In the following material, identify every line holding the string "else" and return it.
*** Given data
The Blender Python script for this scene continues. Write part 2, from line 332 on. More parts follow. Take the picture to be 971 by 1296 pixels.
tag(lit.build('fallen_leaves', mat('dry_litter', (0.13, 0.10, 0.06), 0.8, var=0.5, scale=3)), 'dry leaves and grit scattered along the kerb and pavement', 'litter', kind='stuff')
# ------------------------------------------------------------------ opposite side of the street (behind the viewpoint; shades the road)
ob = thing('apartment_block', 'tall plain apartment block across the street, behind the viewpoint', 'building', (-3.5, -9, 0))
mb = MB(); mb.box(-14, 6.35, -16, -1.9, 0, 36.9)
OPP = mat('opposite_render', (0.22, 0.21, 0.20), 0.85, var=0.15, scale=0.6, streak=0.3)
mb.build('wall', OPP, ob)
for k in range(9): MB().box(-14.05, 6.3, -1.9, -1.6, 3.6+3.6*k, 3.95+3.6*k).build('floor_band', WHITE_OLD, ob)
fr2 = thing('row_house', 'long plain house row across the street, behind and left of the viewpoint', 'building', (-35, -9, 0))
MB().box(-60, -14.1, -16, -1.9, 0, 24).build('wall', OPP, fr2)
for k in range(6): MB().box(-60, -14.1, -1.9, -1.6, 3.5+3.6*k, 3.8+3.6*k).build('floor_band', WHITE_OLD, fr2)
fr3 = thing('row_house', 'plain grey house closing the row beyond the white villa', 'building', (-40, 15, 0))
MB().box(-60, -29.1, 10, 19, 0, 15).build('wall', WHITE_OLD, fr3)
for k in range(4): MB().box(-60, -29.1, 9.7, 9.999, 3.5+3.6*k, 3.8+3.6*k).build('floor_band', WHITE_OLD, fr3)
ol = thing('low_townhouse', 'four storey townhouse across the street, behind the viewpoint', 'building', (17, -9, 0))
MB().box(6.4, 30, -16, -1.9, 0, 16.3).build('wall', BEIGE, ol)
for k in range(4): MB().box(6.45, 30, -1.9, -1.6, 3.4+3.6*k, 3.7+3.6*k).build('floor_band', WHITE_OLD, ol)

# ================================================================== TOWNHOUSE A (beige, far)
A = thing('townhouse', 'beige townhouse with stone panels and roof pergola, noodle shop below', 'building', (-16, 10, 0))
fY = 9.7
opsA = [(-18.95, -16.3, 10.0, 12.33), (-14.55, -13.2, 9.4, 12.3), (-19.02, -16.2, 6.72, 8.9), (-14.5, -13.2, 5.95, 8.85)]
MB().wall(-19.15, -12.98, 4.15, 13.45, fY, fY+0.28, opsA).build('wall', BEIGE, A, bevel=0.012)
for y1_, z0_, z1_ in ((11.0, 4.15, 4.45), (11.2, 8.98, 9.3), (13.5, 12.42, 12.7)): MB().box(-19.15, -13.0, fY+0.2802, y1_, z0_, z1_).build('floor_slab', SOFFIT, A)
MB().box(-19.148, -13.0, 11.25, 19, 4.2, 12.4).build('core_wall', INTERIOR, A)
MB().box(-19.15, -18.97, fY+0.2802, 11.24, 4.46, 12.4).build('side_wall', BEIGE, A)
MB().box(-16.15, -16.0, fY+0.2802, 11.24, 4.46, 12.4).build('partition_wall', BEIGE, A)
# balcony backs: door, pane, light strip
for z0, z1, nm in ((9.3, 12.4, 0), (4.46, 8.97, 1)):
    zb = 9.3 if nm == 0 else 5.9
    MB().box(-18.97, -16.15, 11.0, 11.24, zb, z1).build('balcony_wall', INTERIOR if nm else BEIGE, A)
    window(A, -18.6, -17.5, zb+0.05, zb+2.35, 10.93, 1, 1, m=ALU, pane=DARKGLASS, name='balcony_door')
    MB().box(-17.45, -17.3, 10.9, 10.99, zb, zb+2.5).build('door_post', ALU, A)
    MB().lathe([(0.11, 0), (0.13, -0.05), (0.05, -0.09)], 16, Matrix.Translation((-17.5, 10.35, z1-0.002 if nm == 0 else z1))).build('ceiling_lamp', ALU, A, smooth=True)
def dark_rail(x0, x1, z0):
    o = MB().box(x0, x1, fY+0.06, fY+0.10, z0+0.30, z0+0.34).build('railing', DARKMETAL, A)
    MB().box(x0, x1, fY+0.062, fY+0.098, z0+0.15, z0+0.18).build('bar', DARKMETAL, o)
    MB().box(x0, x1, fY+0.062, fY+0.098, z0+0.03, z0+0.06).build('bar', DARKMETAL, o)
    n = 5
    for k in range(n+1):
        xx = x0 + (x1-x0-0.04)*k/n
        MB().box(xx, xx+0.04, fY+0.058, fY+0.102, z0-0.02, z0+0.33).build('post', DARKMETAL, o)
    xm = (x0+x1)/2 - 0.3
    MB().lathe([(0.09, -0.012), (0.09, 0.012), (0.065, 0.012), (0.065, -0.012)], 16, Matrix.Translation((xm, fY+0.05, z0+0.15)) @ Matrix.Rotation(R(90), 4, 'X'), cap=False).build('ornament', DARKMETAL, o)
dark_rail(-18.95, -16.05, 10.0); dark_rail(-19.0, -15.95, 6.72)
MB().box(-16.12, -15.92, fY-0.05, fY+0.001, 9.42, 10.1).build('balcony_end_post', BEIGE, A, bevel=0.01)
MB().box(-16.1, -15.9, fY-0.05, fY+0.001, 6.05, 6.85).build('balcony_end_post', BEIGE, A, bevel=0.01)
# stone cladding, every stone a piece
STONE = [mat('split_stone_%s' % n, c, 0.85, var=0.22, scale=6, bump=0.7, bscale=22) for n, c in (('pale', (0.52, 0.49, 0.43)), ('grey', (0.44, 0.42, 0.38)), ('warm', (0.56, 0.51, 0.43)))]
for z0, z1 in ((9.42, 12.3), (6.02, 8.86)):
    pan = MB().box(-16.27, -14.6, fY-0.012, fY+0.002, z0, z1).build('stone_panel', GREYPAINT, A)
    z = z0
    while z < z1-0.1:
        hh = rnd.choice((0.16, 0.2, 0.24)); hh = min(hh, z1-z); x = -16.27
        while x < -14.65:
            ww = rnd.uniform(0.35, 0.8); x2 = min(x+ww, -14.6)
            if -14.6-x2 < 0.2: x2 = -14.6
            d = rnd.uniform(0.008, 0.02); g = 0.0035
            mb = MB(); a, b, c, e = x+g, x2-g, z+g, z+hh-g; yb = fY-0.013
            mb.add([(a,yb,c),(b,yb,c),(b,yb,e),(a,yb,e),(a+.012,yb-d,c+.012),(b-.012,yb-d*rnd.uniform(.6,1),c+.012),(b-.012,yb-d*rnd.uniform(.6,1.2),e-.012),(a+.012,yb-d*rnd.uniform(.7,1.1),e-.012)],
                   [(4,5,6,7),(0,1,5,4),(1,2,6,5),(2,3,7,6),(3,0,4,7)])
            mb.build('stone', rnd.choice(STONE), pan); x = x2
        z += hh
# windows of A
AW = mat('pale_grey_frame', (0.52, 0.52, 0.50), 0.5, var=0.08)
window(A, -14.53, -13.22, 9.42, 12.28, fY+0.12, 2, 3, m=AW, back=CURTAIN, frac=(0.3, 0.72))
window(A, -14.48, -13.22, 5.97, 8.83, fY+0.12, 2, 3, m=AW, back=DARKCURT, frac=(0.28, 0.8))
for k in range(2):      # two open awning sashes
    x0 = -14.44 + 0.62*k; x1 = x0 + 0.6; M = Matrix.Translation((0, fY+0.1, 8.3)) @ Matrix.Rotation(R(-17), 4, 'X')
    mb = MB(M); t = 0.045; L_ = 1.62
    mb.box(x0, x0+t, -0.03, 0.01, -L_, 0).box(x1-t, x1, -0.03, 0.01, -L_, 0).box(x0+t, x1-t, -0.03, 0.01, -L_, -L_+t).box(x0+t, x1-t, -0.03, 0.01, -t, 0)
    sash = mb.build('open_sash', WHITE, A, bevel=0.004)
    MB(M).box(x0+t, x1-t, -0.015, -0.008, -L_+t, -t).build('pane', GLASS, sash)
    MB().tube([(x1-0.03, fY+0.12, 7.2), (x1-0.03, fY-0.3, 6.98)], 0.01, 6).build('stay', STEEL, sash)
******
Complete output:
    zb = 9.3 if nm == 0 else 5.9
    MB().box(-18.97, -16.15, 11.0, 11.24, zb, z1).build('balcony_wall', INTERIOR if nm else BEIGE, A)
    MB().lathe([(0.11, 0), (0.13, -0.05), (0.05, -0.09)], 16, Matrix.Translation((-17.5, 10.35, z1-0.002 if nm == 0 else z1))).build('ceiling_lamp', ALU, A, smooth=True)